### Collected data entries
* Start *
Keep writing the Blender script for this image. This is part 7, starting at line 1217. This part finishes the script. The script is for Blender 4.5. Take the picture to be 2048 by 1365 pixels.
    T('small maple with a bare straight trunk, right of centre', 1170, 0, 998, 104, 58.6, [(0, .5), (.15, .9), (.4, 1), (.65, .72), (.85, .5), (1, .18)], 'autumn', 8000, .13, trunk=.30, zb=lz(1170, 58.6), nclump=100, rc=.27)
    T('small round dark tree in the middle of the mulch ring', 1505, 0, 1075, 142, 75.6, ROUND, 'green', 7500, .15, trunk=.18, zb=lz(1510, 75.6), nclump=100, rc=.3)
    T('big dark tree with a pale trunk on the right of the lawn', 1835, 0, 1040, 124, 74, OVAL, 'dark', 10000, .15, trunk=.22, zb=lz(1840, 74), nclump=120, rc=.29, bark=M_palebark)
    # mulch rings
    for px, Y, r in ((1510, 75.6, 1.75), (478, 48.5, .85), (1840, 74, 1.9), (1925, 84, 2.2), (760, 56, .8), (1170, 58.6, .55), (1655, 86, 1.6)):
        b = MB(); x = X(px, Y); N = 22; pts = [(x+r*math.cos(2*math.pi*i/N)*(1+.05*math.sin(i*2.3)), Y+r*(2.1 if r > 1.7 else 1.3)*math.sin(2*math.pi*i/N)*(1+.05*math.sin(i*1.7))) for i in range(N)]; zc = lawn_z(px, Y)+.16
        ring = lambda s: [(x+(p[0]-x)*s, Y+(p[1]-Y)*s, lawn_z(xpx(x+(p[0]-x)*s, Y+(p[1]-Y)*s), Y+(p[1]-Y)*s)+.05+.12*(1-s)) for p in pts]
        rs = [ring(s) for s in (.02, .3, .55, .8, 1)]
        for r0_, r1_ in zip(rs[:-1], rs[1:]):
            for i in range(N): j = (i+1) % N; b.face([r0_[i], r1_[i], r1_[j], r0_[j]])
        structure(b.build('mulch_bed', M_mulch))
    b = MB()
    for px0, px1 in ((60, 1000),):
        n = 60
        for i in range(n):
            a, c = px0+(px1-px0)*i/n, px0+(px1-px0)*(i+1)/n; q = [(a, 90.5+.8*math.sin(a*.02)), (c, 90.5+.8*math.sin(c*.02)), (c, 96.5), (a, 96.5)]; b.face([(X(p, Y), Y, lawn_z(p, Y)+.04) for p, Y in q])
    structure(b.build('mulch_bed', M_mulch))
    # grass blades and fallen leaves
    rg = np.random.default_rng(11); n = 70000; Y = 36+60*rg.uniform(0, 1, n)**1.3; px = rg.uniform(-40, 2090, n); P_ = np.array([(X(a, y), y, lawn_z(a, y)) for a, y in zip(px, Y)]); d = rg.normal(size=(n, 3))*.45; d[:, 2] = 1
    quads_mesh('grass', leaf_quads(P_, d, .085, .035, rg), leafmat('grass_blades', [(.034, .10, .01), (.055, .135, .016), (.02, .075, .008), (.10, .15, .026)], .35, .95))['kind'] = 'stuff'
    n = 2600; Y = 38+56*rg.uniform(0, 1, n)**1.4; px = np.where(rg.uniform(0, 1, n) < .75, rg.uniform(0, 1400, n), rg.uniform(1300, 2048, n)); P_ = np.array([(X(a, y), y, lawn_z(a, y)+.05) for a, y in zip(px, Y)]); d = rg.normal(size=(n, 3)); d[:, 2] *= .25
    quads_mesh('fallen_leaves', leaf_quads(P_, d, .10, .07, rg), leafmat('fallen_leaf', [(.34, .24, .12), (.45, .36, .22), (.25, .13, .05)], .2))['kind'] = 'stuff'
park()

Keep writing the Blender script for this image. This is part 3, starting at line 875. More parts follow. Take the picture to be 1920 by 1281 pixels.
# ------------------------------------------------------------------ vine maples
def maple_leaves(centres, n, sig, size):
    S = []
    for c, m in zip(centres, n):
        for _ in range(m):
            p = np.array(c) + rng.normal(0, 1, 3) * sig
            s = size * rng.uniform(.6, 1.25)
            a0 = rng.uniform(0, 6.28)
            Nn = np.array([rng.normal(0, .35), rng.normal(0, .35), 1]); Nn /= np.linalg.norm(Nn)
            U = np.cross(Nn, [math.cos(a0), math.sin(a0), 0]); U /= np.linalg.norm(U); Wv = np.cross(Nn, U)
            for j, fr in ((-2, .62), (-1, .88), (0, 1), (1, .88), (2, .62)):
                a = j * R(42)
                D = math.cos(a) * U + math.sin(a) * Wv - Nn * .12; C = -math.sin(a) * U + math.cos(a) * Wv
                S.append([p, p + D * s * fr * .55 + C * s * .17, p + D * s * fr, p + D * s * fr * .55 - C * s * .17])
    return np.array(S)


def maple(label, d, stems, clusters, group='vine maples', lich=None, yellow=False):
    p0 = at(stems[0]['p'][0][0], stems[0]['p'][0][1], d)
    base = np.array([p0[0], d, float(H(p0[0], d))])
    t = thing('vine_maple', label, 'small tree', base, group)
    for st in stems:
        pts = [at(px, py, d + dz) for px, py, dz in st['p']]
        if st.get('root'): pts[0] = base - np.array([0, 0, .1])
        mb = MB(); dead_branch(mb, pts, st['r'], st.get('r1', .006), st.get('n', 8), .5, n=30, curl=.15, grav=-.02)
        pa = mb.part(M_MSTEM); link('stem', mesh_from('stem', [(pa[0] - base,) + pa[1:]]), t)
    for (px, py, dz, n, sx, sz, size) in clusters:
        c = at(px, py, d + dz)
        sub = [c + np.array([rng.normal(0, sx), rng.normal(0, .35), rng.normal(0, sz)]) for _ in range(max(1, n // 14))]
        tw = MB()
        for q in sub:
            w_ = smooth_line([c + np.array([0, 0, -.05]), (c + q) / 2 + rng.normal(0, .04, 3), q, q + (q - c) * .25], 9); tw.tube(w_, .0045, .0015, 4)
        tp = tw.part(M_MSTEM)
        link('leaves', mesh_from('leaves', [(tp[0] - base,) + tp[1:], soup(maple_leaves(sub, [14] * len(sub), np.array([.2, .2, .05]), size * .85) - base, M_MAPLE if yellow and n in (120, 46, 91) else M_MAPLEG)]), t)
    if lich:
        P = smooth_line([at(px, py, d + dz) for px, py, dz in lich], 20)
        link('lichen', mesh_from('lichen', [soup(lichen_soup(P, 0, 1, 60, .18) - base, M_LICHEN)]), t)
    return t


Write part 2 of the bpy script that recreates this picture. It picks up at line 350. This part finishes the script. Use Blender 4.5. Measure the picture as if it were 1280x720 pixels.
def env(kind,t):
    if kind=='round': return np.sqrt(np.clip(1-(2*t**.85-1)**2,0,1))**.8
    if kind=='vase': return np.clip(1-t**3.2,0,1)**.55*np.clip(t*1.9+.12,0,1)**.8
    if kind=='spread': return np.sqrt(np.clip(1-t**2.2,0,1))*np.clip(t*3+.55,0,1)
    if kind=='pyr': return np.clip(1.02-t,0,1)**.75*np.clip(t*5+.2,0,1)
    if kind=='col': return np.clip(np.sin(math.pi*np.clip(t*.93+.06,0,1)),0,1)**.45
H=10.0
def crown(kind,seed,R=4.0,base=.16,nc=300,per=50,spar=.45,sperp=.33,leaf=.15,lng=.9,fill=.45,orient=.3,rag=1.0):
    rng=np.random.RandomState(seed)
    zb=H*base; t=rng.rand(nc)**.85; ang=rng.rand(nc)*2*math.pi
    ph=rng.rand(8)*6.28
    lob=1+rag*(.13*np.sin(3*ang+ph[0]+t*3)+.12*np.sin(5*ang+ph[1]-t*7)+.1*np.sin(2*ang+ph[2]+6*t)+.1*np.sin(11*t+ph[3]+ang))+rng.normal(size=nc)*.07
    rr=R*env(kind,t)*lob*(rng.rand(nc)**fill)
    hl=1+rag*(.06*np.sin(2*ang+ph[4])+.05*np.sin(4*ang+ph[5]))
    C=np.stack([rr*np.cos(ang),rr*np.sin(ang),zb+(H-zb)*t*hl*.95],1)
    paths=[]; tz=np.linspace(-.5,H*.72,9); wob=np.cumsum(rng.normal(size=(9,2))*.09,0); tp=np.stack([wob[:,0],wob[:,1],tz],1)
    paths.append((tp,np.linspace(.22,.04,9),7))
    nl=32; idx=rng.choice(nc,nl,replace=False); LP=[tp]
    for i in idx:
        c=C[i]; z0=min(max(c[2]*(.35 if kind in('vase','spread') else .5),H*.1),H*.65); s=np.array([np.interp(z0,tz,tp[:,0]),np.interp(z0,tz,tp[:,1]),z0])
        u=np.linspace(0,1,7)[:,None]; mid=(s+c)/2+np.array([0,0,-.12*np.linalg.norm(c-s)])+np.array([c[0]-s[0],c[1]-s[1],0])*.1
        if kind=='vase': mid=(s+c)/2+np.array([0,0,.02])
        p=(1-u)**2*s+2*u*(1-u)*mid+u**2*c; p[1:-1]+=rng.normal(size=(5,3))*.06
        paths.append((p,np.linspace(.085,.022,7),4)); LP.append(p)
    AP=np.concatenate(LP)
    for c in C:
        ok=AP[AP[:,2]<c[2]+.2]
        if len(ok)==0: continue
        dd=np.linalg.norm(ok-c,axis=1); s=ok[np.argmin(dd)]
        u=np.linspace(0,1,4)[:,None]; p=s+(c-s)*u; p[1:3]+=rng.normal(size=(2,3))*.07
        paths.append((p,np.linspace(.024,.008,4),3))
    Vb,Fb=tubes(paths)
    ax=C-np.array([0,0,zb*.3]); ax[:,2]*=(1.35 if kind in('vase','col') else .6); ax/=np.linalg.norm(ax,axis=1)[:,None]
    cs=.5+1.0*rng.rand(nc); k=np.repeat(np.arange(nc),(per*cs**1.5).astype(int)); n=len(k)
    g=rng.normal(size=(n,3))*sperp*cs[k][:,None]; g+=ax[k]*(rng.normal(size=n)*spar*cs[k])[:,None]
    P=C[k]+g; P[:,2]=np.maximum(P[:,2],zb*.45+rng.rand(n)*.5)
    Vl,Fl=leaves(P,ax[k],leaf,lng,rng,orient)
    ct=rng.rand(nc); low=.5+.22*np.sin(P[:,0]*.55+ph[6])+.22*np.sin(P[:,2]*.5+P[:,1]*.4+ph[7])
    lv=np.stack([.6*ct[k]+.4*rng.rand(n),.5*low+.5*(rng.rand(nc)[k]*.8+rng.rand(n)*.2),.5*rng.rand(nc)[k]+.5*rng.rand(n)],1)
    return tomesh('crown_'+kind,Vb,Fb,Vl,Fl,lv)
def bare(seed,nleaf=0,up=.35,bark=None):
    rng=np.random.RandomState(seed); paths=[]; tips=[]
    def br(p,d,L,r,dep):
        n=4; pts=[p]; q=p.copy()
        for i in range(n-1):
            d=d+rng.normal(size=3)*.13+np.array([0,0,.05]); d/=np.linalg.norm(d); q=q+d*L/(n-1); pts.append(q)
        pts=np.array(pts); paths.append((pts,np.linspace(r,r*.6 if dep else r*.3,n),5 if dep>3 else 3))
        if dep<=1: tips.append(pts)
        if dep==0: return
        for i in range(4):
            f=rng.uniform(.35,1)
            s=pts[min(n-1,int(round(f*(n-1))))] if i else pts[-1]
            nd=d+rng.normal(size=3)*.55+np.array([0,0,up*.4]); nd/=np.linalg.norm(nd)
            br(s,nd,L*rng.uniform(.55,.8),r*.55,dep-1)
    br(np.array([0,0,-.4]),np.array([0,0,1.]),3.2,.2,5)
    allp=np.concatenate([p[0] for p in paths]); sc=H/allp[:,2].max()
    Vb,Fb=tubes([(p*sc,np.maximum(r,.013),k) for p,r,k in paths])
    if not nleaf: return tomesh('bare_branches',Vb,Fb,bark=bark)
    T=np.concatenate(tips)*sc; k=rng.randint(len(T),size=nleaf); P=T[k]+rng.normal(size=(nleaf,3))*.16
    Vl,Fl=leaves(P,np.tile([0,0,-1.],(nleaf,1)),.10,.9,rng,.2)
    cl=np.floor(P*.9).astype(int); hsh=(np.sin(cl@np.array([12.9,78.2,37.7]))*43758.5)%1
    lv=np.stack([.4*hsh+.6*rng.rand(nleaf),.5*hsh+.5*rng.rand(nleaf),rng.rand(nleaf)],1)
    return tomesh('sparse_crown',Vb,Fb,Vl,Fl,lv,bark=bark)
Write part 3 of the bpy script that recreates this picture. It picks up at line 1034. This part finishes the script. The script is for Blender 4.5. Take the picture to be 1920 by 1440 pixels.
* End *
### EXERCISE TASK
Search the listing above for the string "yellow". Copy every line that contains it.

### WRITTEN REPLY
def maple(label, d, stems, clusters, group='vine maples', lich=None, yellow=False):
        link('leaves', mesh_from('leaves', [(tp[0] - base,) + tp[1:], soup(maple_leaves(sub, [14] * len(sub), np.array([.2, .2, .05]), size * .85) - base, M_MAPLE if yellow and n in (120, 46, 91) else M_MAPLEG)]), t)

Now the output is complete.